WHAT YOU HAVE TO DO »
Reproduce each line exactly.

* begin *

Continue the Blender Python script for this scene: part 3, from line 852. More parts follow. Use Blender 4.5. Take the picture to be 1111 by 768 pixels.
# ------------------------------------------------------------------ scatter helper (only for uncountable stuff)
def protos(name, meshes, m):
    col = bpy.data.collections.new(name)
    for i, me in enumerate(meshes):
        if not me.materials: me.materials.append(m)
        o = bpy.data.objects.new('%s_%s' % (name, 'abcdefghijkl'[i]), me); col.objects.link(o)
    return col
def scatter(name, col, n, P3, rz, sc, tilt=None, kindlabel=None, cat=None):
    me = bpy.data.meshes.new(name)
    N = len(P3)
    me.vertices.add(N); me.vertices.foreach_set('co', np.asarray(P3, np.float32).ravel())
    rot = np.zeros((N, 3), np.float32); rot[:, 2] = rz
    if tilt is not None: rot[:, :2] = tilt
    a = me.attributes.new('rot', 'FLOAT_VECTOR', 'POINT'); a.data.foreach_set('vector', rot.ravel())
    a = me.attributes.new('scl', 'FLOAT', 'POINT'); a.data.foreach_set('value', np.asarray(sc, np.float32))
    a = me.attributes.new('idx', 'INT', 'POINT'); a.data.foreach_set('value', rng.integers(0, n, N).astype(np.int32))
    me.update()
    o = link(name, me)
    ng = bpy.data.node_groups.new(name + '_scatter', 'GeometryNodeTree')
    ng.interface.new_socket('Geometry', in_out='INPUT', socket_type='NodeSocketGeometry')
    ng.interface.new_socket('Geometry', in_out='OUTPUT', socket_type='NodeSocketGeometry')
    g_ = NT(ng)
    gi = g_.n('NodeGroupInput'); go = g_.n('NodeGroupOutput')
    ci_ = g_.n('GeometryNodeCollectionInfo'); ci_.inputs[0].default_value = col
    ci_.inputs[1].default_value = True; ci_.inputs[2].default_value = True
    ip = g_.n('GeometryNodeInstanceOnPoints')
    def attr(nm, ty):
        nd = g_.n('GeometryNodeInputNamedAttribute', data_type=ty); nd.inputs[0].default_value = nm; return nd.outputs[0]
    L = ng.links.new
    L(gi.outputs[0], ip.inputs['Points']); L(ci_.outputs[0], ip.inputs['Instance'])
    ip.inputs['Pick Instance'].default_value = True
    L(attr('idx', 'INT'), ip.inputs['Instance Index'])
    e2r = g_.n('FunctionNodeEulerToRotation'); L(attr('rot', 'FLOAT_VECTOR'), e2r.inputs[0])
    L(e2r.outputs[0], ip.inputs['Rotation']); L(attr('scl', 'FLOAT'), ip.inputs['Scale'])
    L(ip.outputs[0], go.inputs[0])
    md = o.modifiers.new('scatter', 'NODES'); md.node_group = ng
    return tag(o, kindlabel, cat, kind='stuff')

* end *

THE OUTPUT »
Continue the Blender Python script for this scene: part 3, from line 852. More parts follow. Use Blender 4.5. Take the picture to be 1111 by 768 pixels.
# ------------------------------------------------------------------ scatter helper (only for uncountable stuff)
def protos(name, meshes, m):
    col = bpy.data.collections.new(name)
    for i, me in enumerate(meshes):
        if not me.materials: me.materials.append(m)
        o = bpy.data.objects.new('%s_%s' % (name, 'abcdefghijkl'[i]), me); col.objects.link(o)
    return col
def scatter(name, col, n, P3, rz, sc, tilt=None, kindlabel=None, cat=None):
    me = bpy.data.meshes.new(name)
    N = len(P3)
    me.vertices.add(N); me.vertices.foreach_set('co', np.asarray(P3, np.float32).ravel())
    rot = np.zeros((N, 3), np.float32); rot[:, 2] = rz
    if tilt is not None: rot[:, :2] = tilt
    a = me.attributes.new('rot', 'FLOAT_VECTOR', 'POINT'); a.data.foreach_set('vector', rot.ravel())
    a = me.attributes.new('scl', 'FLOAT', 'POINT'); a.data.foreach_set('value', np.asarray(sc, np.float32))
    a = me.attributes.new('idx', 'INT', 'POINT'); a.data.foreach_set('value', rng.integers(0, n, N).astype(np.int32))
    me.update()
    o = link(name, me)
    ng = bpy.data.node_groups.new(name + '_scatter', 'GeometryNodeTree')
    ng.interface.new_socket('Geometry', in_out='INPUT', socket_type='NodeSocketGeometry')
    ng.interface.new_socket('Geometry', in_out='OUTPUT', socket_type='NodeSocketGeometry')
    g_ = NT(ng)
    gi = g_.n('NodeGroupInput'); go = g_.n('NodeGroupOutput')
    ci_ = g_.n('GeometryNodeCollectionInfo'); ci_.inputs[0].default_value = col
    ci_.inputs[1].default_value = True; ci_.inputs[2].default_value = True
    ip = g_.n('GeometryNodeInstanceOnPoints')
    def attr(nm, ty):
        nd = g_.n('GeometryNodeInputNamedAttribute', data_type=ty); nd.inputs[0].default_value = nm; return nd.outputs[0]
    L = ng.links.new
    L(gi.outputs[0], ip.inputs['Points']); L(ci_.outputs[0], ip.inputs['Instance'])
    ip.inputs['Pick Instance'].default_value = True
    L(attr('idx', 'INT'), ip.inputs['Instance Index'])
    e2r = g_.n('FunctionNodeEulerToRotation'); L(attr('rot', 'FLOAT_VECTOR'), e2r.inputs[0])
    L(e2r.outputs[0], ip.inputs['Rotation']); L(attr('scl', 'FLOAT'), ip.inputs['Scale'])
    L(ip.outputs[0], go.inputs[0])
    md = o.modifiers.new('scatter', 'NODES'); md.node_group = ng
    return tag(o, kindlabel, cat, kind='stuff')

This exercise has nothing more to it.